Já posso ter escrito sobre este episódio. Mas no momento vale repetir.
Era agosto de 1955 quando um incêndio de grandes proporções comoveu a população de Minas Gerais. As instalações de um frigorífico, a Frimisa, localizadas em Santa Luzia, haviam sido consumidas pelo fogo. Tratava-se de um empreendimento do Estado de Minas Gerais, promovido pelo governador Juscelino Kubitschek, que poderia se tornar a maior indústria processadora de carnes da América Latina.
Tudo indicava que o incêndio era criminoso. Havia suspeita do dedo de multinacionais da carne na motivação daquela ocorrência. Eu tinha pouco mais de 11 anos, mas aquele evento ficou marcado, de forma indelével, em minha memória. Meu pai era o juiz da comarca de Santa Luzia, e o caso, forçosamente, iria parar em suas mãos.
A polícia, desde logo, prendeu um vigia do terreno: era um negro forte que parecia ter algum tipo de deficiência mental. Começou a apanhar tanto dos policiais para que confessasse quem era o mandante do incêndio que, para a surpresa de todos, meu pai, o juiz de direito que decretara a prisão preventiva do suspeito, mandou que ele fosse conduzido para nossa residência, na rua Direita, onde ficaria sob sua custódia pessoal. Após muito meditar, havia chegado à conclusão de que o único local efetivamente seguro, onde a incolumidade do presumível meliante poderia ser resguardada, era sua própria moradia.
A casa era modesta. Juízes ganhavam pouco naquele tempo, e obviamente não existia o hoje tão execrado, e a meu ver inconstitucional, auxílio-moradia. Mas havia um cômodo que servia então como escritório de meu pai. A área foi isolada para que o indiciado ali ficasse. Minha mãe levava-lhe o café da manhã, almoço, lanche e jantar. Suas idas a um banheiro eram controladas por um oficial de Justiça e por um ou outro policial militar.

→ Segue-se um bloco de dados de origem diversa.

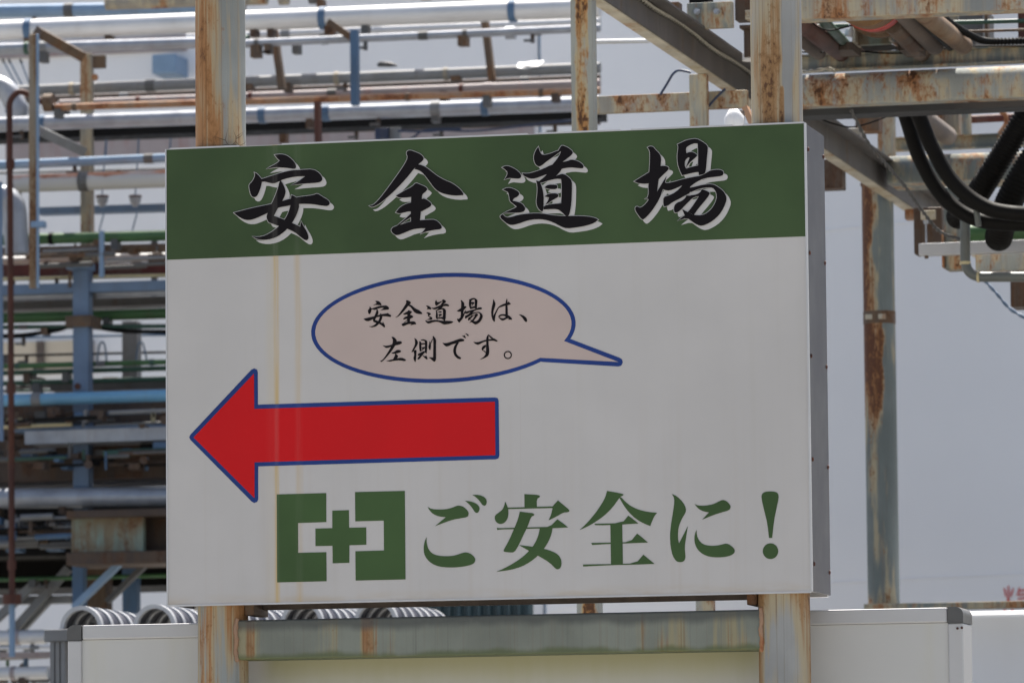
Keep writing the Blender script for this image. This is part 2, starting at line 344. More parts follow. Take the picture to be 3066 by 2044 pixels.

A cidade ficou simplesmente em polvorosa. Aqui e acolá ouvia-se: “O juiz enlouqueceu! Como pode levar para sua própria casa um facínora? E ainda mais com duas meninas em casa?” As meninas, no caso, eram minha irmã menor e eu.
Não sei quais foram os desdobramentos dessa história. Só sei que, enquanto estivemos em Santa Luzia, nada de mau aconteceu ao tal vigia da Frimisa. Meu pai acabou não lidando com o processo penal relativo ao caso. É que, pouco tempo depois, seria transferido para a comarca de Diamantina, para onde, portanto, todos nós, os membros de sua família, também nos mudaríamos. Muitos anos depois, voltei a viver em Santa Luzia.
Todas as vezes que alguém cuidava de comentar com meu pai aquele seu ato “tresloucado”, ele simplesmente respondia: “A dignidade humana é intangível. Toda pessoa tem direito a sua incolumidade física. Toda pessoa tem direito a um julgamento justo, inclusive os facínoras”.
Nestes tempos, em que quem propaga a máxima “bandido bom é bandido morto” é forte candidato ao sucesso na política, tenho me lembrado muito do velho Bené, meu pai, sempre intransigente quando se cuidava de levar em conta que todo ser humano deve ser tratado de forma digna.